Currencies appreciate and depreciate for many reasons and either extreme isn’t necessarily good or bad. Traditional economic theory holds that a cheaper domestic currency relative to other trading partners reduces imports and boosts exports as our widgets become cheaper from the perspective of other countries and inflation pressures rise as imports become more expensive. In the limited history of free floating global currencies, this accepted model garners too much attention. When Trump’s Treasury Secretary last week implied Trump wants a lower Dollar, the stock market sold off quickly on fears of higher inflation of imported goods and an exodus from US Treasury debt holdings by foreigners. We wrote at the time that this was Fake News as Mnuchin really didn’t care about the Dollar’s value – up or down. Sure enough, the next day Trump came out and stated the opposite, that the US Dollar should be stronger. Stocks zoomed back to new record highs as the status quo was preserved.

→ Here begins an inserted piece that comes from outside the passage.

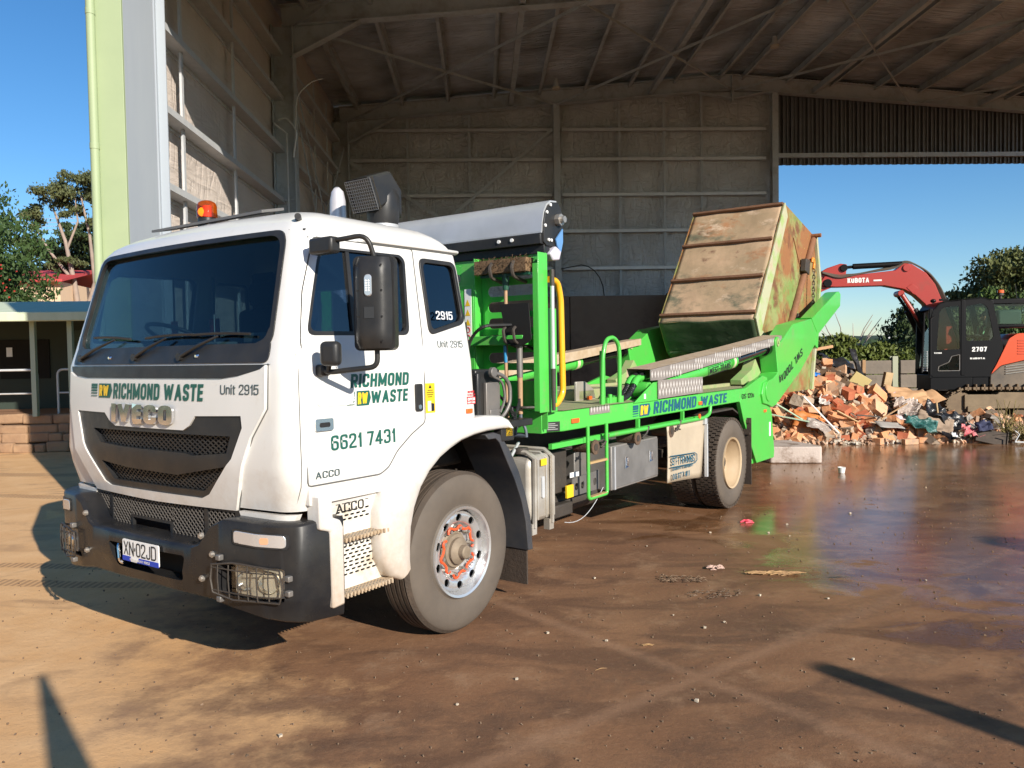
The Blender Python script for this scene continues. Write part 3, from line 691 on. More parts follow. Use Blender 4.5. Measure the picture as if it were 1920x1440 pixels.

Mnuchin: “Obviously a weaker dollar is good for us as it relates to trade” 01-24-18   ?

Trump: “I want to see a strong dollar” 01-25-18

Trump may actually want a lower Dollar, but so much worry over the Dollar is mostly unfounded. In the 1970’s and 80’s when the vaunted Japanese Yen was astronomically over valued -triple its current level – their exports were soaring, contrary to economic expectations. In the 1970’s through 1990’s every President demanded a weaker Yen and a stronger Dollar, assuming this would reduce our huge trade deficit with Japan. That Trade deficit with Japan remains close to $70 Billion despite an over 70% depreciation of the Yen since the 1970’s.

Trump has continued the Yen bashing tradition with China as our new trade deficit enemy, calling for a stronger Chinese Yuan – weaker dollar policy during his Presidential campaign. Such Government policies are ineffective as imports and exports “always” move together with the economy regardless of currency trends. There is some evidence that imports grow relatively faster than exports when the Dollar appreciates and the reverse is true, to some degree. However, there are many factors more important to trade and inflation than currency values, such as tariffs, regulations and the stage of the economic cycle. When the US Dollar rose in the 1980’s and 90’s expansion cycles, our exports grew at a very healthy pace, yet when the Dollar fell in the early 2,000’s, exports also expanded at a similar rate. Governments should look at their currency as more of a byproduct of economic policy rather than a vehicle to manipulate for an illusive trade war benefit.